WRITTEN PROBLEM: Note each line that includes the word "True". Copy those lines.

DATA:

★ ★ ★ ★ ★

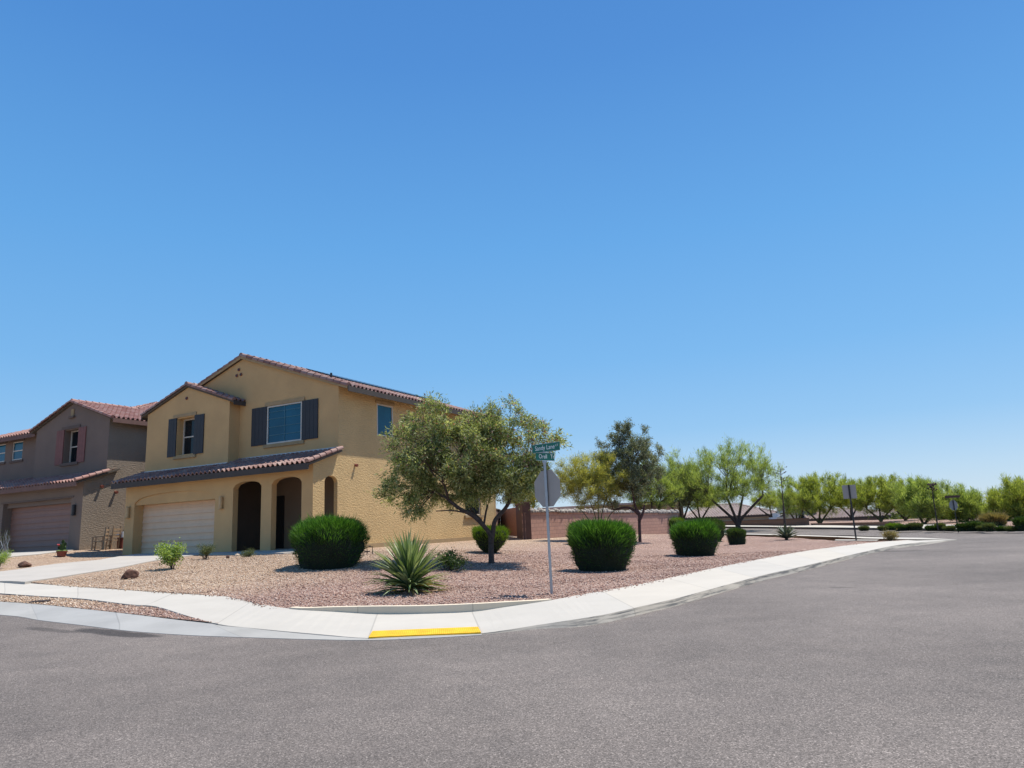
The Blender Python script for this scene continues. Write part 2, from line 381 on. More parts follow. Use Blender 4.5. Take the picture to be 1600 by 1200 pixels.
MT = dict(
    gravel=gravel_mat(), asphalt=asphalt_mat(),
    walk=concrete_mat('concrete_walk', (0.50, 0.46, 0.395), stain=0.10), drive=concrete_mat('concrete_drive', (0.46, 0.42, 0.365), stain=0.14, joints=False),
    gutter=concrete_mat('concrete_gutter', (0.37, 0.36, 0.335), stain=0.22, joints=True), curb=concrete_mat('concrete_curb', (0.42, 0.375, 0.31), stain=0.25, scuff=0.92),
    kerb=concrete_mat('concrete_kerb', (0.70, 0.59, 0.44), stain=0.12),
    yellow=simple('tactile_yellow', (0.80, 0.45, 0.015), 0.8, var=0.16, sc=5),
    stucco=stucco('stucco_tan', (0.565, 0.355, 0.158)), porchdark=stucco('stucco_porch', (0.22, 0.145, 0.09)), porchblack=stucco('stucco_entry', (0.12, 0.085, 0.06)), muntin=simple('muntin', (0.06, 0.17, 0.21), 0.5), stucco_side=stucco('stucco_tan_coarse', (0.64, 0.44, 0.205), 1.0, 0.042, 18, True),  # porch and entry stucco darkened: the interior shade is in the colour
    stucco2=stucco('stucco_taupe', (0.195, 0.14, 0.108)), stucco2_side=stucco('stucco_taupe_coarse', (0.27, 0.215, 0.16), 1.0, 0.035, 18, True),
    trim=simple('trim_tan', (0.36, 0.25, 0.13), 0.9), trim2=simple('trim_brown', (0.13, 0.09, 0.07), 0.9),
    fascia=simple('fascia_brown', (0.055, 0.045, 0.038), 0.8), soffit=simple('soffit_brown', (0.10, 0.08, 0.06), 0.9),
    fascia2=simple('fascia_rust', (0.16, 0.085, 0.065), 0.8),
    shutter=simple('shutter_slate', (0.022, 0.022, 0.025), 0.6), shutter2=simple('shutter_rust', (0.20, 0.075, 0.06), 0.7),
    frame=simple('window_frame_cream', (0.55, 0.50, 0.42), 0.5), garage=simple('garage_door_cream', (0.68, 0.48, 0.31), 0.6, var=0.04),
    garage2=simple('garage_door_mauve', (0.27, 0.14, 0.10), 0.6, var=0.04),
    teal=glass_mat('window_teal', (0.008, 0.085, 0.14), 0.12), glass=glass_mat('window_dark', (0.010, 0.014, 0.018)),
    door=simple('door_dark', (0.018, 0.013, 0.010), 0.5), dark=simple('dark_metal', (0.02, 0.02, 0.02), 0.5),
    tile=tile_mat('roof_tile', [(0.20, 0.095, 0.075), (0.29, 0.155, 0.125), (0.36, 0.225, 0.185), (0.25, 0.125, 0.10), (0.42, 0.30, 0.25)]),
    tile2=tile_mat('roof_tile_red', [(0.30, 0.135, 0.105), (0.38, 0.19, 0.15), (0.43, 0.27, 0.22), (0.34, 0.16, 0.125)]),
    lamp=simple('lamp_glass', (0.50, 0.33, 0.16), 0.6), clay=simple('clay', (0.22, 0.06, 0.035), 0.8),
    solar=simple('solar_black', (0.01, 0.011, 0.014), 0.25), galv=simple('galvanized', (0.40, 0.41, 0.42), 0.45, 0.7, 0.08, 20),
    signback=simple('sign_back', (0.33, 0.30, 0.27), 0.7, 0.0, 0.05), green=simple('sign_green', (0.0, 0.13, 0.085), 0.4), white=simple('sign_white', (0.8, 0.82, 0.8), 0.5, var=0.03),
    red=simple('sign_red', (0.55, 0.02, 0.02), 0.4), wood=simple('wood_weathered', (0.30, 0.20, 0.12), 0.85, sc=8), gatewood=simple('wood_gate', (0.42, 0.21, 0.11), 0.8, var=0.2, sc=6),
    post=simple('post_brown', (0.11, 0.055, 0.04), 0.85), wall=block_mat('block_pink', (0.54, 0.31, 0.23), (0.46, 0.26, 0.195), (0.20, 0.12, 0.10)),
    wall2=block_mat('block_brown', (0.22, 0.125, 0.09), (0.19, 0.11, 0.08), (0.12, 0.075, 0.06)),
    stone=simple('cap_stone', (0.36, 0.32, 0.27), 0.9, var=0.5, sc=7), rock=simple('rock_dark', (0.105, 0.05, 0.032), 0.9, var=0.5, sc=9),
    rockpale=simple('rock_pale', (0.5, 0.4, 0.3), 0.9), bark=simple('bark', (0.075, 0.052, 0.042), 0.95, var=0.4, sc=14), barkgreen=simple('bark_green', (0.11, 0.10, 0.045), 0.9, var=0.3, sc=9),
    barkred=simple('bark_red', (0.09, 0.045, 0.040), 0.9, var=0.3, sc=10),
    white_car=simple('car_white', (0.62, 0.63, 0.65), 0.3), tyre=simple('tyre', (0.02, 0.02, 0.02), 0.9), iron=simple('iron_cover', (0.05, 0.035, 0.03), 0.8, 0.3),
    far_wall=simple('far_stucco', (0.50, 0.48, 0.42), 0.9), far_roof=tile_mat('far_roof_tile', [(0.40, 0.30, 0.25), (0.50, 0.39, 0.33), (0.45, 0.34, 0.28)]),
    far_blue=simple('far_slate_wall', (0.12, 0.12, 0.14), 0.9), tan=simple('back_stucco', (0.36, 0.25, 0.14), 0.9),
    L_main=leaf_mat('leaf_willow', [(0.07, 0.10, 0.03), (0.18, 0.225, 0.075), (0.34, 0.38, 0.15), (0.60, 0.60, 0.36)]),
    L_pink=leaf_mat('blossom_pink', [(0.42, 0.16, 0.20), (0.45, 0.25, 0.24)]),
    L_olive=leaf_mat('leaf_olive', [(0.05, 0.065, 0.035), (0.11, 0.13, 0.08), (0.21, 0.235, 0.155), (0.38, 0.40, 0.31)], 0.3),
    L_palo=leaf_mat('leaf_palo_verde', [(0.22, 0.24, 0.06), (0.38, 0.37, 0.10), (0.52, 0.48, 0.17)], 0.5),
    L_mesq=leaf_mat('leaf_mesquite', [(0.14, 0.19, 0.05), (0.25, 0.32, 0.09), (0.42, 0.48, 0.20)], 0.55),
    L_far=leaf_mat('leaf_far_palo', [(0.14, 0.18, 0.035), (0.26, 0.31, 0.07), (0.43, 0.46, 0.15)], 0.55),
    L_dark=leaf_mat('leaf_dark', [(0.02, 0.04, 0.012), (0.05, 0.09, 0.02), (0.08, 0.13, 0.03)], 0.3),
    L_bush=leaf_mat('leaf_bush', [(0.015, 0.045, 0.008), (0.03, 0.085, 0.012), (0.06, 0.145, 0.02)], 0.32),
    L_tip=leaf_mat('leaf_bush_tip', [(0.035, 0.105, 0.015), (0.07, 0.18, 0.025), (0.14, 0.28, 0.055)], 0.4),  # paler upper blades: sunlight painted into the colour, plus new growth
    L_lime=leaf_mat('leaf_bush_lime', [(0.05, 0.10, 0.01), (0.10, 0.18, 0.015), (0.17, 0.25, 0.03)], 0.4),
    core=simple('bush_core', (0.010, 0.017, 0.007), 1.0), L_yucca=leaf_mat('leaf_yucca', [(0.07, 0.12, 0.04), (0.16, 0.23, 0.09), (0.36, 0.42, 0.24), (0.11, 0.17, 0.06)], 0.2, 0.35),
    L_dry=leaf_mat('leaf_dry', [(0.22, 0.16, 0.07), (0.30, 0.23, 0.11), (0.16, 0.15, 0.06)], 0.3), L_agave=leaf_mat('leaf_agave', [(0.04, 0.06, 0.045), (0.10, 0.135, 0.10), (0.22, 0.26, 0.20)], 0.08, 0.5),
    L_light=leaf_mat('leaf_light', [(0.14, 0.22, 0.04), (0.24, 0.33, 0.08), (0.40, 0.48, 0.22)], 0.45), L_scrub=leaf_mat('leaf_scrub', [(0.05, 0.07, 0.025), (0.10, 0.12, 0.04), (0.16, 0.17, 0.06)], 0.3), L_weed=leaf_mat('leaf_weed', [(0.07, 0.09, 0.03), (0.13, 0.15, 0.06)], 0.3),
)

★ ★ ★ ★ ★

WRITTEN SOLUTION:
    gutter=concrete_mat('concrete_gutter', (0.37, 0.36, 0.335), stain=0.22, joints=True), curb=concrete_mat('concrete_curb', (0.42, 0.375, 0.31), stain=0.25, scuff=0.92),
    stucco=stucco('stucco_tan', (0.565, 0.355, 0.158)), porchdark=stucco('stucco_porch', (0.22, 0.145, 0.09)), porchblack=stucco('stucco_entry', (0.12, 0.085, 0.06)), muntin=simple('muntin', (0.06, 0.17, 0.21), 0.5), stucco_side=stucco('stucco_tan_coarse', (0.64, 0.44, 0.205), 1.0, 0.042, 18, True),  # porch and entry stucco darkened: the interior shade is in the colour
    stucco2=stucco('stucco_taupe', (0.195, 0.14, 0.108)), stucco2_side=stucco('stucco_taupe_coarse', (0.27, 0.215, 0.16), 1.0, 0.035, 18, True),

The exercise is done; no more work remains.